We go to another record store. I see a double vinyl album, a collaboration between the minimalist composer John Cage and Sun Ra. John Cage Meets Sun Ra. It’s the entire live show put on in 1986 by the two avant-garde giants. And priced at $36.99, it’s damn near my dream come true. I buy it.

Chicken-shit bingo! Photo by Margaret Spevak.

The Derailers have been a pretty slick countrypolitan band for years, but the shine’s worn off a little; now they’re the house band for Sunday afternoon’s Chicken-Shit Bingo at C-Boy’s Heart & Soul. Here’s how Chicken-Shit Bingo works: There’s a big cage with squares marked on its floor, bar patrons buy the squares, someone gets one of the chickens out their pen in the back yard and shoves the chicken into the cage. After a few minutes – the chickens have been eating Cheerios – the chicken poops on a square, and a winner is announced. I suggest an arena-sized upgrade would be Cow-Shit Bingo, and my friends seem willing to consider it.

I’m on an airplane again, Austin to Detroit. Then the connection to Rochester. I’m looking out the window next to me. We’re climbing over a dark Detroit, and the guy in the aisle seat isn’t looking too energetic. Thirty seconds after takeoff, he suddenly jerks his head toward the floor and barfs. Luckily, I had the presence of mind to pack my new boots in my suitcase, rather than wear them on the plane. After a few moments, the women he came on with, who’s sitting between us, looks at me and silently mouths, “I’m sorry.” No need for me to say anything: There’s an air-sickness bag in the pouch on the back of the seat in front of me. On it, it says “Hope You Feel Better.”

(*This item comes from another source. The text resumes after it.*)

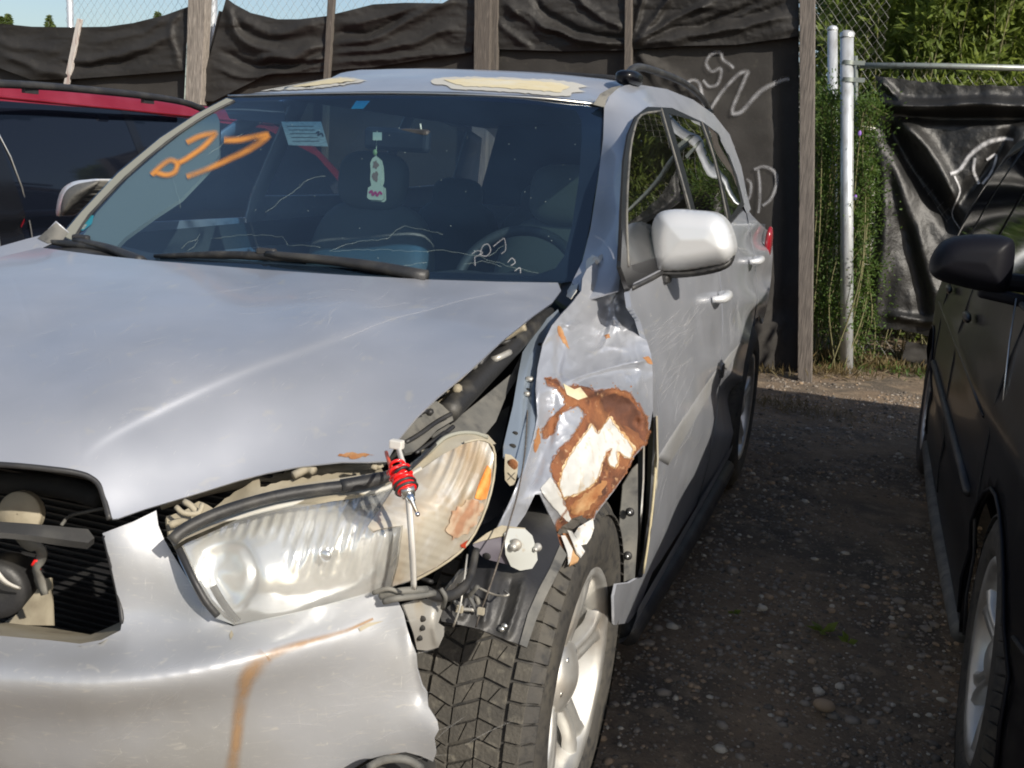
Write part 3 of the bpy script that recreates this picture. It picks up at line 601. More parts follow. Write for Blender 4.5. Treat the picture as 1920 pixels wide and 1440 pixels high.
# ------------------------------------------------------------ WHEELS
def wheel(parent, c, Rr, W, rimR, side=1, steer=0., blocks=True, mats=None, nsp=5, rot0=0.3, lugs=True):
    mt, mtr, mr_ = mats or (m_tyre, m_tread, m_alloy)
    Mx = Matrix.Rotation(steer, 3, 'Z'); A = np.array(Mx)
    def tf(v): v = np.asarray(v, float)*np.array([side, 1, 1]); return v@A.T+np.array(c)
    def mk(name, vf, mat, par, sm=True):
        v, f = vf; o = mesh(name, tf(v), f, mat, par, sm); return o
    h = W/2
    hub = mk('wheel', lathev([(h-.10, .001), (h-.10, rimR*.55), (h-.16, rimR*.6), (h-.17, .06)], 32), m_darkbay, parent)
    prof = [(-h+.03, rimR), (-h+.012, rimR+.006), (-h-.004, rimR+(Rr-rimR)*.45), (-h+.006, Rr-.035), (-h+.02, Rr-.012), (-h+.035, Rr-.008), (0, Rr-.007), (h-.035, Rr-.008), (h-.02, Rr-.012), (h-.006, Rr-.035), (h+.004, rimR+(Rr-rimR)*.5), (h+.002, rimR+(Rr-rimR)*.46), (h+.001, rimR+.03), (h-.004, rimR+.022), (h-.012, rimR+.006), (h-.03, rimR)]
    ty = mk('tyre', lathev(prof, 96), mt, hub)
    if blocks:
        parts = []
        def blk(poly, r0, r1):
            n = len(poly); cx = np.mean([p[0] for p in poly]); cy = np.mean([p[1] for p in poly]); v = []
            for k, (th, x) in enumerate(poly): v.append((x, r0*math.cos(th), r0*math.sin(th)))
            for k, (th, x) in enumerate(poly):
                th2 = cx+(th-cx)*.93; x2 = cy+(x-cy)*.95
                v.append((x2, r1*math.cos(th2), r1*math.sin(th2)))
            f = [tuple(range(n, 2*n))]+[(i, (i+1) % n, (i+1) % n+n, i+n) for i in range(n)]
            parts.append((np.array(v), f))
        N = 66; dt = 2*math.pi/N; g = .055*dt; r0 = Rr-.010
        r = random.Random(3)
        for i in range(N):
            t = i*dt
            for sg in (-1, 1):
                x0, x1, x2 = sg*(h-.048), sg*(h-.020), sg*(h-.004)
                o_ = dt*.5 if sg > 0 else 0
                blk([(t+g+o_, x0), (t+dt-g+o_, x0), (t+dt-g+o_, x1), (t+g+o_, x1)], r0, Rr)
                blk([(t+g*1.4+o_, x1), (t+dt-g*1.4+o_, x1), (t+dt-g*2+o_, x2), (t+g*2+o_, x2)], Rr-.035, Rr-.006) if False else None
            xw = (2*h-.108)/3
            for k in range(3):
                xa = -h+.054+k*xw+.0012; xb = xa+xw-.0024; sk = dt*(.45, -.62, .3)[k]; ph = dt*(.33*k)+r.uniform(-.04, .04)*dt
                a_, b_, c_, d_ = (t+g+ph, xa), (t+dt-g+ph, xa), (t+dt-g+ph+sk, xb), (t+g+ph+sk, xb)
                if (i+k) % 2: blk([a_, b_, c_, d_], r0, Rr)
                else:
                    q1 = r.uniform(.25, .45); m1 = ((a_[0]*q1+d_[0]*(1-q1)), (a_[1]*q1+d_[1]*(1-q1))); m2 = ((b_[0]*(1-q1)+c_[0]*q1), (b_[1]*(1-q1)+c_[1]*q1)); e = .0010
                    blk([a_, b_, (m2[0], m2[1]-e), (m1[0], m1[1]-e)], r0, Rr); blk([(m1[0], m1[1]+e), (m2[0], m2[1]+e), c_, d_], r0, Rr-.0006)
        o = mk('tread_blocks', join(parts), mtr, hub, False); o['kind'] = 'stuff'
        parts.clear()
        for i in range(N):
            t = i*dt+dt*.5; x1, x2 = (h-.021), (h+.001)
            for sg in (1, -1): blk([(t+g, sg*x1), (t+dt-g, sg*x1), (t+dt-g, sg*x2), (t+g, sg*x2)], Rr-.03, Rr-.006+(-.012 if False else 0))
        v, f = join(parts)
        # lean the shoulder lugs down the sidewall
        rr = np.hypot(v[:, 1], v[:, 2]); outer = np.abs(v[:, 0]) > h-.012; k = np.where(outer, (rr-.020*(rr > Rr-.02))/rr, 1); v[:, 1] *= k; v[:, 2] *= k
        o = mk('shoulder_lugs', (v, f), mt, hub, False); o['kind'] = 'stuff'
    rp = [(-h+.03, rimR), (-h+.04, rimR-.02), (h-.07, rimR-.03), (h-.03, rimR-.014), (h-.012, rimR-.010), (h-.006, rimR+.004), (h-.012, rimR+.012), (h-.03, rimR+.004)]
    rim = mk('rim', lathev(rp, 72), mr_, hub)
    for s_ in range(nsp):
        a = rot0+2*math.pi*s_/nsp; ca, sa = math.cos(a), math.sin(a); rows = []
        for r_, wd, x, th in [(.03, .020, h-.045, .03), (.07, .024, h-.040, .035), (.12, .022, h-.028, .035), (rimR*.75, .026, h-.020, .03), (rimR-.03, .036, h-.018, .03), (rimR-.012, .046, h-.016, .03)]:
            row = []
            for y, dx in [(-1, -th), (-1, -.008), (-.72, 0), (-.25, -.004), (0, -.012), (.25, -.004), (.72, 0), (1, -.008), (1, -th)]:
                row.append((x+dx, r_*ca-y*wd*sa, r_*sa+y*wd*ca))
            rows.append(row)
        cols = [smooth3([rw[k] for rw in rows], 3) for k in range(9)]; m = len(cols[0]); v = [p for cc in cols for p in cc]; f = [(i*m+j, i*m+j+1, (i+1)*m+j+1, (i+1)*m+j) for i in range(8) for j in range(m-1)]
        mk('spoke', (np.array(v), f), mr_, hub)
    mk('hub_cap', lathev([(h-.05, .075), (h-.035, .07), (h-.02, .035), (h-.016, .02), (h-.015, .001)], 32), mr_, hub)
    if lugs:
        for k in range(5):
            a = rot0+math.pi/5+2*math.pi*k/5; v, f = lathev([(h-.04, .008), (h-.030, .008), (h-.028, .001)], 6); v = v+np.array([0, .055*math.cos(a), .055*math.sin(a)]); mk('lug_nut', (v, f), m_chromed, hub)
    return hub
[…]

Everyone has their own personal TV screen mounted on the back of the seat in front of them, 15 inches from their faces. I’m the only one who doesn’t turn it on. All of the adults are watching Fox News or Transformer movies or Pixar movies of kids with huge, round eyes. I pull out my new Sun Ra book, This Planet is Doomed: The Science Fiction Poetry of Sun Ra, and read:

all governments

on earth

set up by men

are discriminating

but the government of death is a

pure government

it treats all in an equal manner

it is a startling, revealing picture

of equality for all

and all in the realm of death

is nothing else but

peace

Profound. Sun Ra is no Carlos Castaneda.